La guerre, les combats, les souffrances sont en arrière plan. Pourtant, ce sont d'abord ces instants pesants qui sont mis en avant, qui sont présentés au public avide de pétarades, d'armes, de fumée et de cris. L'enfance revient au premier plan et elle reste belliqueuse, surtout pour les hommes qui sont nombreux à jouer aux petits soldats. Que de gens en armes sur cette fête ! Que dire de notre époque ? Y aurait-il un vague regret de cette si exceptionnelle période de paix sur notre territoire ? Je m'interroge …

 

 

Plus loin, presque à l'écart, les métiers d'autrefois, un temps jadis renvoyé à un temps incertain, lointain et flou. Les tenues sont souvent moyenâgeuses, cette période si vaste qui a provoqué, il me semble, ce grand mouvement de fascination historique. On retrouve d'ailleurs tous les marchands du marché médiéval, cette vache à lait de la foire à gogos.

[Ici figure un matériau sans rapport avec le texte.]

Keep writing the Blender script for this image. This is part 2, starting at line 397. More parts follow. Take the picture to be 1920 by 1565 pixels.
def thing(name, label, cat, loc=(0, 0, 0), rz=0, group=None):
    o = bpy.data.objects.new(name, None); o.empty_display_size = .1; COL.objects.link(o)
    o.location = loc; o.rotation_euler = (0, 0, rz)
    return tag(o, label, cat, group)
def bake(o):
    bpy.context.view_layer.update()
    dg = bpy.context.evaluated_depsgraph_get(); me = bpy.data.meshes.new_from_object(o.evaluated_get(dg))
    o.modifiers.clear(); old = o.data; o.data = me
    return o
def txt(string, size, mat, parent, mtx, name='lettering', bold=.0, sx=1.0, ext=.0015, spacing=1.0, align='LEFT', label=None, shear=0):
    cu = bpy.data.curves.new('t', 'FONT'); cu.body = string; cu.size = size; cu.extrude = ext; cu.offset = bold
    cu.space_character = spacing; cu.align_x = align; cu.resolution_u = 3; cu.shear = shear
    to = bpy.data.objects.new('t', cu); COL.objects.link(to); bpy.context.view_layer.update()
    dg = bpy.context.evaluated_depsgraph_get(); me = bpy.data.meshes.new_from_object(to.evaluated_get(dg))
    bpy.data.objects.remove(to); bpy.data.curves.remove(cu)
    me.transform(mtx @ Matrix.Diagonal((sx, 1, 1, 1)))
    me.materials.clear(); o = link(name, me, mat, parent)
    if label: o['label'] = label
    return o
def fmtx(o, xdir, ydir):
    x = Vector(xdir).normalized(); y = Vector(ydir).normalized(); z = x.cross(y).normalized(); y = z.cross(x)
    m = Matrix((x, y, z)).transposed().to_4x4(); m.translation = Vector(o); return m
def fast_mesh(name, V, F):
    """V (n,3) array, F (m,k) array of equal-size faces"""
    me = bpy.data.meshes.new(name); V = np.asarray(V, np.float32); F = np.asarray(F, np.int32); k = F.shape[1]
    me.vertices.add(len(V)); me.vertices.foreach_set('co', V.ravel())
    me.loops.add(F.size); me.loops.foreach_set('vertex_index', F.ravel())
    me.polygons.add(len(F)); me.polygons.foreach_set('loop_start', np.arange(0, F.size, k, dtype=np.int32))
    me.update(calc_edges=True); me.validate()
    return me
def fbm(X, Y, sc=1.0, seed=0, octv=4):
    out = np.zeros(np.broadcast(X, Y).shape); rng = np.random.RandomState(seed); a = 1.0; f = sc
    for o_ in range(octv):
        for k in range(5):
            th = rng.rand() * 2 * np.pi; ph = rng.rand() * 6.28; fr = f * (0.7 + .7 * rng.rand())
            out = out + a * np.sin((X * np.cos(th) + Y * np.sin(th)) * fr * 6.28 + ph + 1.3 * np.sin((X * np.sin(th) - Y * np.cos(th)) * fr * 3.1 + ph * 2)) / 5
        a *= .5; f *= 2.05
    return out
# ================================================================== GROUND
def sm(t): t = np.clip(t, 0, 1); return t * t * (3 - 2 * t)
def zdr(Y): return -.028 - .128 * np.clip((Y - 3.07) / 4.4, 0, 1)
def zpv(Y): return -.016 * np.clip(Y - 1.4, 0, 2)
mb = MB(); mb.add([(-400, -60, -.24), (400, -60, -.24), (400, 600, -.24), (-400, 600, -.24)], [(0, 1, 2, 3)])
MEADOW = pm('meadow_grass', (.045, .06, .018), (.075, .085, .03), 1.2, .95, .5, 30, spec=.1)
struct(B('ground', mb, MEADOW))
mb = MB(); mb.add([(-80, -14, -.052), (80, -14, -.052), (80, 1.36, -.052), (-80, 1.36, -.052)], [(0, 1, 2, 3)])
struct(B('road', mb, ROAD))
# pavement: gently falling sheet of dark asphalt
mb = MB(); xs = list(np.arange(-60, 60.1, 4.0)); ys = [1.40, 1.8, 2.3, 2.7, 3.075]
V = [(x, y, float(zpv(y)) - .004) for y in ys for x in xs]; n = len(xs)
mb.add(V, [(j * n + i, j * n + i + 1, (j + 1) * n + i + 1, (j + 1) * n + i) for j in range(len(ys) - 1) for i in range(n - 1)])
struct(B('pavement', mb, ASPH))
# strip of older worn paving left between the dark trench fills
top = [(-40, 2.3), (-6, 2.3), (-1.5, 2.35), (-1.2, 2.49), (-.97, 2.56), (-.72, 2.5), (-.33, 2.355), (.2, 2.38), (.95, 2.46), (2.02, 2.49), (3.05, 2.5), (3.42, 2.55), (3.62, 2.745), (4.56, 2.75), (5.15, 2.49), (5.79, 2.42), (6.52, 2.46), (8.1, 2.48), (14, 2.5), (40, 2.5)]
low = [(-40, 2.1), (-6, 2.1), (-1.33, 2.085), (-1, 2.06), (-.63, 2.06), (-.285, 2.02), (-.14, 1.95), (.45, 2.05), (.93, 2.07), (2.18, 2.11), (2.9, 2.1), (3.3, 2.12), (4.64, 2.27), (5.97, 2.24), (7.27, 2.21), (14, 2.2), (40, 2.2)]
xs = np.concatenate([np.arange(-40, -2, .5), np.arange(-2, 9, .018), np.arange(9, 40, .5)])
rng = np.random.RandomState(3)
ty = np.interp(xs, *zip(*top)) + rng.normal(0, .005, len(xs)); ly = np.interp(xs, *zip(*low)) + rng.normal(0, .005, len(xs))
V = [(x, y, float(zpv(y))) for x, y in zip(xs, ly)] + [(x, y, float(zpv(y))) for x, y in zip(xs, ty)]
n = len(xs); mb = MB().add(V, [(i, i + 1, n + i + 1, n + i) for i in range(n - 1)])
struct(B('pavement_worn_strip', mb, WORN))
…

Car, quand beaucoup jouent à faire semblant, quelques autres ne font pas semblant de vouloir gagner quelque argent. Tout est bon pour faire du pognon et la fête permet de proposer n'importe quoi, pourvu que le produit puisse faire référence à un temps jadis. Cette fois, la reconstitution est beaucoup moins soignée que pour les costumes de nos grands enfants, l'approximation est la règle quand le « made in China » ne vient pas briser les songes !

 

Je ne parviens pas à trouver cohérence dans cet incroyable brouet des temps passés. Comment un enfant peut-il comprendre ce qu'il voit avec le peu d'histoire qu'on lui apprend désormais ? Je plains les maîtres et les maîtresses qui essaieront demain de remettre en place les diverses pièces de ce puzzle écartelé. Mais tel n'est pas le souci de tous ces gens en costume qui vivent vraiment dans un monde virtuel, le temps d'une fin de semaine.

 

Quelques spectacles ici ou là. Beaucoup d'amateurisme et de grands cris. La farce fait l'affaire et la réalité historique est sans importance. C'est à l'image de l'ensemble tout comme ces musiciens qui mêlant en habits, des instruments d'avant-hier et des percussions d'ailleurs pour des rythmes d'aujourd'hui. On n'est plus à un anachronisme prêt.

 

Nonobstant cet inextricable imbroglio, j'ai trouvé mon miel dans ce capharnaüm de pseudo-scènes historiques. Une dame potinait à l'écart de la foule. Elle racontait les expressions de notre langue qui avaient trouvé racine au Moyen-Âge. D'à la queue leu-leu à ça ne vaut pas un clou, du potin au caquetoire, elle raconte, elle explique, elle fait véritablement œuvre utile en montrant l'histoire des mots, leur évolution, leur origine. Elle rencontre un joli succès, preuve s'il en est que les curieux aiment aussi comprendre et apprendre à travers les mots.

 

Je vais quitter ce lieu étrange quand un char fend la foule. La guerre encore et la grande sarabande des gens en costumes. À défaut de faire la chenille, ils se retrouvent sur cet engin de mort pour faire la fête. C'est férocement de mauvais goût, un raccourci de notre époque en somme.